= What to do =
Up to and including the line that contains "return t / n", repeat each line of the data exactly, starting from the first.

= Provided material =
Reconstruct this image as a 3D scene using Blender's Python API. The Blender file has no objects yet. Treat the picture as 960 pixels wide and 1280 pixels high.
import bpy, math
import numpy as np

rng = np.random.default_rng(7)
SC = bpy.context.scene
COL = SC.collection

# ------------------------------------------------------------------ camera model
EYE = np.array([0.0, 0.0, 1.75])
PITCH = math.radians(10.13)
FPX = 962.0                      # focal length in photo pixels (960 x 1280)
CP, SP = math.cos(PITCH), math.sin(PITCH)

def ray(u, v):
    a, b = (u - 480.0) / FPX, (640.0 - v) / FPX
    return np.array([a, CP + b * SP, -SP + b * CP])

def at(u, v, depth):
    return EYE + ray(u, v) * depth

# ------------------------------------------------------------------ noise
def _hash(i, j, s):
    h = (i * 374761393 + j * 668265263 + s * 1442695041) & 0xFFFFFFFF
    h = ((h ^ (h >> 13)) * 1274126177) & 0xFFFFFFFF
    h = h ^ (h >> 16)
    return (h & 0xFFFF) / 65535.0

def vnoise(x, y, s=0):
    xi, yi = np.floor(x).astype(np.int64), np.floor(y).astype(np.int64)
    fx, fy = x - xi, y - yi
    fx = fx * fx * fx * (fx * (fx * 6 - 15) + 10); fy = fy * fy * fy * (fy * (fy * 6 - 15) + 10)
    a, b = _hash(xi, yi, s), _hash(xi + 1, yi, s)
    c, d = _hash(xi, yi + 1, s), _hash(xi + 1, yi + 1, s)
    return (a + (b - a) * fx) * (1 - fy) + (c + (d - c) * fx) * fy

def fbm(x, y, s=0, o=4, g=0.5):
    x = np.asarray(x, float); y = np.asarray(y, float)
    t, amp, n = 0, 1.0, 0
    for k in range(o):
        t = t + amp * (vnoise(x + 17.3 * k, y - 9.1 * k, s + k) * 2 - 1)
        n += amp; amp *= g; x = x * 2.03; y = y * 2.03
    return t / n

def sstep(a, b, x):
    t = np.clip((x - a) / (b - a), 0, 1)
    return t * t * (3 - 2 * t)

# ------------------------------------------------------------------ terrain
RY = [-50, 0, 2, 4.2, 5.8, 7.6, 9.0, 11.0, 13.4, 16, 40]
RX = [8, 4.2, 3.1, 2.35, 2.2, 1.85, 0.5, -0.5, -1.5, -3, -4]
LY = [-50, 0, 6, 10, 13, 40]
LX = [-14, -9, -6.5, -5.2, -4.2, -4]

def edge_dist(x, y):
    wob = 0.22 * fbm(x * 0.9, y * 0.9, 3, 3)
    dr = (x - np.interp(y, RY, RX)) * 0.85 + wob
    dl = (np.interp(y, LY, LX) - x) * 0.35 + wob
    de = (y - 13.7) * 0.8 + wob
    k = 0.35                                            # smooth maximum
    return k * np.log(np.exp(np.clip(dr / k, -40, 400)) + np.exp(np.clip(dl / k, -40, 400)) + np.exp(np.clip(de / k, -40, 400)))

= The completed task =
Reconstruct this image as a 3D scene using Blender's Python API. The Blender file has no objects yet. Treat the picture as 960 pixels wide and 1280 pixels high.
import bpy, math
import numpy as np

rng = np.random.default_rng(7)
SC = bpy.context.scene
COL = SC.collection

# ------------------------------------------------------------------ camera model
EYE = np.array([0.0, 0.0, 1.75])
PITCH = math.radians(10.13)
FPX = 962.0                      # focal length in photo pixels (960 x 1280)
CP, SP = math.cos(PITCH), math.sin(PITCH)

def ray(u, v):
    a, b = (u - 480.0) / FPX, (640.0 - v) / FPX
    return np.array([a, CP + b * SP, -SP + b * CP])

def at(u, v, depth):
    return EYE + ray(u, v) * depth

# ------------------------------------------------------------------ noise
def _hash(i, j, s):
    h = (i * 374761393 + j * 668265263 + s * 1442695041) & 0xFFFFFFFF
    h = ((h ^ (h >> 13)) * 1274126177) & 0xFFFFFFFF
    h = h ^ (h >> 16)
    return (h & 0xFFFF) / 65535.0

def vnoise(x, y, s=0):
    xi, yi = np.floor(x).astype(np.int64), np.floor(y).astype(np.int64)
    fx, fy = x - xi, y - yi
    fx = fx * fx * fx * (fx * (fx * 6 - 15) + 10); fy = fy * fy * fy * (fy * (fy * 6 - 15) + 10)
    a, b = _hash(xi, yi, s), _hash(xi + 1, yi, s)
    c, d = _hash(xi, yi + 1, s), _hash(xi + 1, yi + 1, s)
    return (a + (b - a) * fx) * (1 - fy) + (c + (d - c) * fx) * fy

def fbm(x, y, s=0, o=4, g=0.5):
    x = np.asarray(x, float); y = np.asarray(y, float)
    t, amp, n = 0, 1.0, 0
    for k in range(o):
        t = t + amp * (vnoise(x + 17.3 * k, y - 9.1 * k, s + k) * 2 - 1)
        n += amp; amp *= g; x = x * 2.03; y = y * 2.03
    return t / n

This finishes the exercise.